A Fifth of Human Race

“If we appear to be indifferent or insensitive to the human rights of one-fifth of the human race,” Solarz said in an interview on CBS-TV’s “Face the Nation,” “then I think it’ll be very difficult for us to plausibly contend that we are in favor of democracy and human rights all over the world.”

“Our relations with the Chinese people will strengthen and grow as they struggle for freedom,” added Cranston, chairman of the Senate Foreign Relations panel on East Asia. “But our relations with the authorities who perpetrated these crimes have been dealt a bloody blow.”

While Helms joined his Democratic colleagues in urging a halt to military assistance to China, he made clear that he derived a different lesson from the government-ordered brutality that followed the gradual normalization of U.S.-Chinese relations.

“We never should have gotten into the business of supplying arms to any Communist country,” Helms said on “Face the Nation.”

‘Communism and Freedom’

“You’ve got to understand that there is a division in this world, communism and freedom,” he added later, “and to the extent we try to compromise with communism, we lose, freedom loses.”

Edwards, in a statement, criticized what he called the Administration’s “excessively cautious” reaction to the military crackdown in Beijing.

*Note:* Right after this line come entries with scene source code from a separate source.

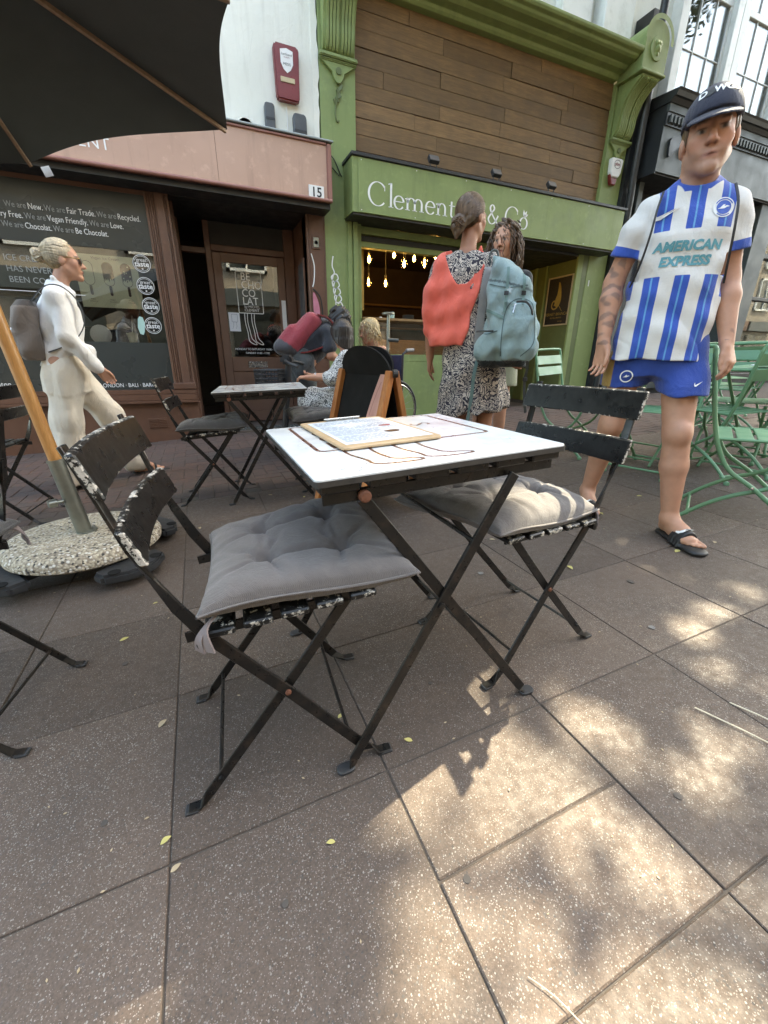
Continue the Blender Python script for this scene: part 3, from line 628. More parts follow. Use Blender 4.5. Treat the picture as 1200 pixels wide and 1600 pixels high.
# cornice
cp = [(5.43,4.40),(5.33,4.40),(5.31,4.42),(5.30,4.445),(5.22,4.455),(5.19,4.475),(5.185,4.49),(5.08,4.495),(5.05,4.51),(5.04,4.53),(5.0,4.54),(4.985,4.56),(4.985,4.585),(5.43,4.62)]
MB().prism(cp, (1.99,0,0), YU, ZU, (3.68,0,0)).build('cornice', mt['sgreen'], P, bevel=.004)
# fascia box with cap
fc = MB().box(1.80,5.92,5.055,5.352,2.405,2.90).build('fascia', mt['sgreen'], P)
MB().box(1.865,5.915,5.047,5.056,2.408,2.895).build('fascia_panel', mt['sgreen'], fc, bevel=.001)
MB().box(1.785,5.955,5.03,5.41,2.902,2.935).build('fascia_cap', mt['darkshop'], fc, bevel=.004)
MB().box(1.81,5.91,5.07,5.35,2.385,2.404).build('soffit', mt['darkshop'], fc)
sc_ = MB()
for x in np.linspace(1.9,5.88,7):
    for z in (2.43,2.875): sc_.lathe([(0,0),(.006,0),(.005,-.003),(0,-.004)], (x,5.047,z), 8, 'y')
sc_.build('fascia_screws', mt['white_plastic'], fc)
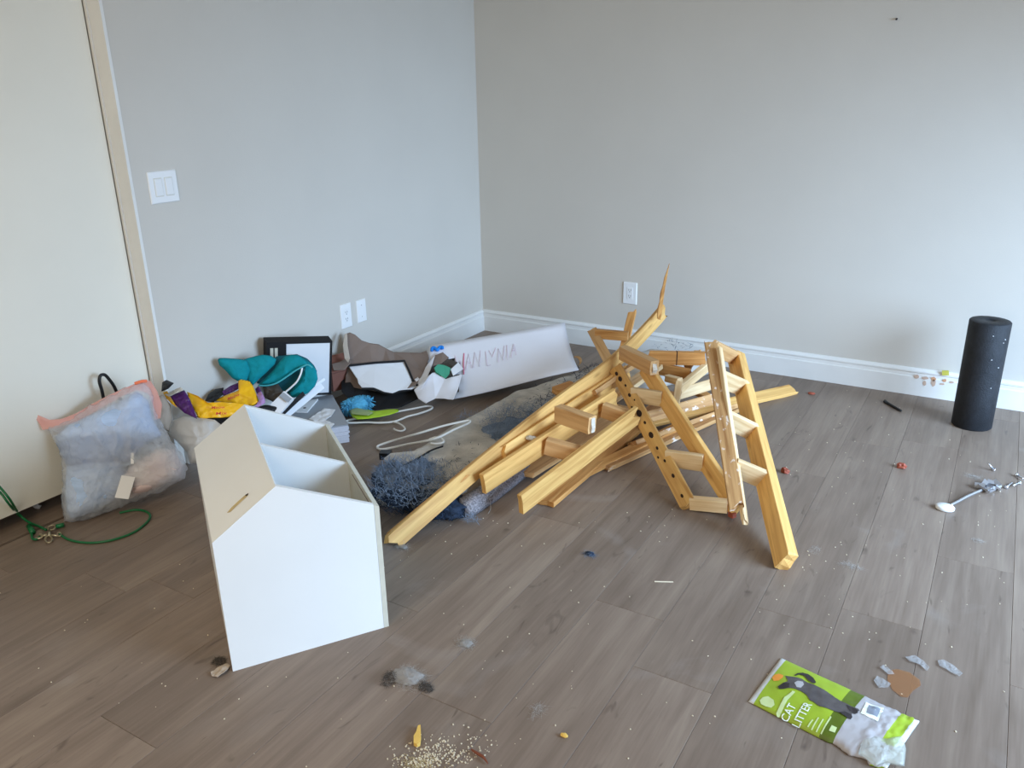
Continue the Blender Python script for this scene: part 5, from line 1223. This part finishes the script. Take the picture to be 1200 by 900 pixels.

“Diplomatic messages of disapproval are a pretty puny reaction to the murdering of innocent civilians, whose only crime is to want the same freedoms we in the West take for granted,” Edwards said. “The Defense Department, the State Department and the Commerce Department ought to act immediately, in unison, to put some substance into the U.S. condemnations.”

The unusual nature of the alliance between liberal Democrats such as Solarz and conservative Republicans such as Helms adds to the pressure pushing the Bush Administration toward more tangible action against China than it has thus far shown an inclination to take.

Lugar Criticizes Response

Even Lugar, who vigorously defended the President’s decision to use words rather than deeds to condemn the violence in Beijing, criticized the Administration for maintaining an overly temperate tone as tensions in the Chinese capital began to build in recent weeks.

“I would have spoken out, I think, much more strongly, if I had been the State Department throughout this time,” Lugar said.

The intensity of such pressures made it more likely that the Bush Administration would overcome its reluctance and impose some direct sanctions against China, congressional and Administration observers said Sunday.

While the United States does not grant any direct aid to China, its sales of military and high-technology equipment to that country provide a benefit that could quickly be withdrawn. In October, 1987, the Reagan Administration interrupted a process that had eased restrictions on high-technology transfers to punish China for its sales of Silkworm missiles to Iran.

Even then, however, the sales of advanced computers and other electronic goods were simply slowed, not reversed. The imposition of sanctions in the wake of the military crackdown, moreover, would mark the first time since the resumption of formal U.S.-China diplomatic relations in 1979 that the United States has sought to employ such measures to influence the government’s conduct within its borders.

U.S. sales of military equipment to China include a $700-million deal involving radar and avionics equipment for China’s F-8 fighter plane, another involving artillery equipment, and a further deal aimed at enhancing China’s anti-submarine warfare capability.

High-tech exports, which have been made available to China since 1983, now include products in 13 separate categories ranging from telecommunications equipment to chemicals and power generators. Sales of communications equipment alone are expected to total more than $5 billion in the next five years.

Other possible Bush Administration sanctions suggested by politicians and China analysts Sunday included the temporary recall of the U.S. ambassador and a decision to grant amnesty to all 40,000 Chinese students now studying in the United States.